At the start of Mao's revolution, Communism was preached as an atheistic solution to all of life's problems. Today, Communism is nothing but a hollow religion. It is a perverted doctrine that solves no problems, but it helps to institutionalize power for the few.
During the Cultural Revolution, the people were forced to worship Chairman Mao. Every good proletariat had to bow to the portrait of the ubiquitous leader morning and night. Over seven hundred million copies of the Little Red Book of Mao's thoughts were distributed to every man, woman and child in Red China. They had to study his bible, even as they are now forced to study the words of later communist dictators.
During "struggle meetings," the accused had to offer "self-criticism" and "confessions," not of guilt, but of whatever accusation is offered. Is this the Communist way of confessing "sins"? The Communists who conduct these struggle meetings even look like priests in their Mao suits!
This is the Communist China in which the students are raised. Because they are brainwashed by the system, they even demanded the "rehabilitation" of Hu Yao-bang. They demanded to rehabilitate a dead man.
Clearly, the students and the Chinese people must extricate themselves from Communism and socialism. Only when the people have abandoned the system totally, can they defeat the Communists.
"If poisonous weeds are not removed," one often quoted line of Mao states, "Scented flowers cannot grow."

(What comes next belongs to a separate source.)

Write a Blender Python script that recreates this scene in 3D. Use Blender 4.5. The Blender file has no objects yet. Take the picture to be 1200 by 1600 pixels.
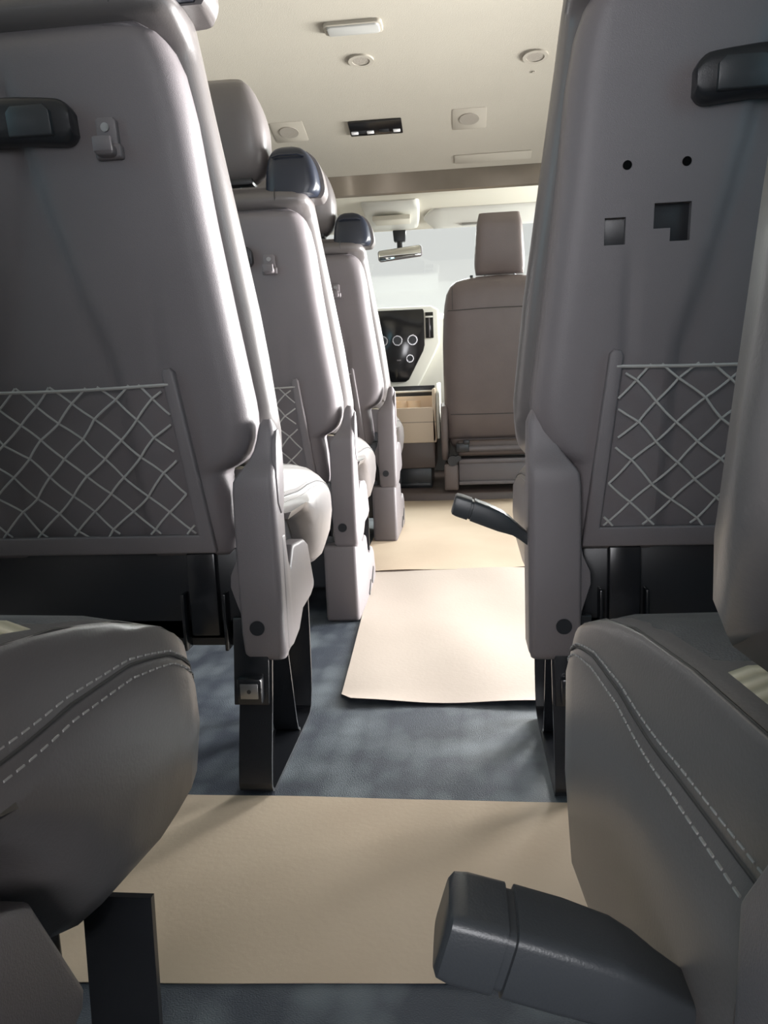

People power cannot flourish unless the people forsake Communism and socialism. Then can they lay the foundation for constructive and lasting change for a new China. That foundation can only be based squarely on the right of the individual to spiritual freedom -- freedom to pursue and worship truth, justice and liberty. And part of that foundation must include the Three Principles of Dr. Sun Yat-sen, founder of the original Republic of China. They are the universal principles of government "of the people, by the people and for the people."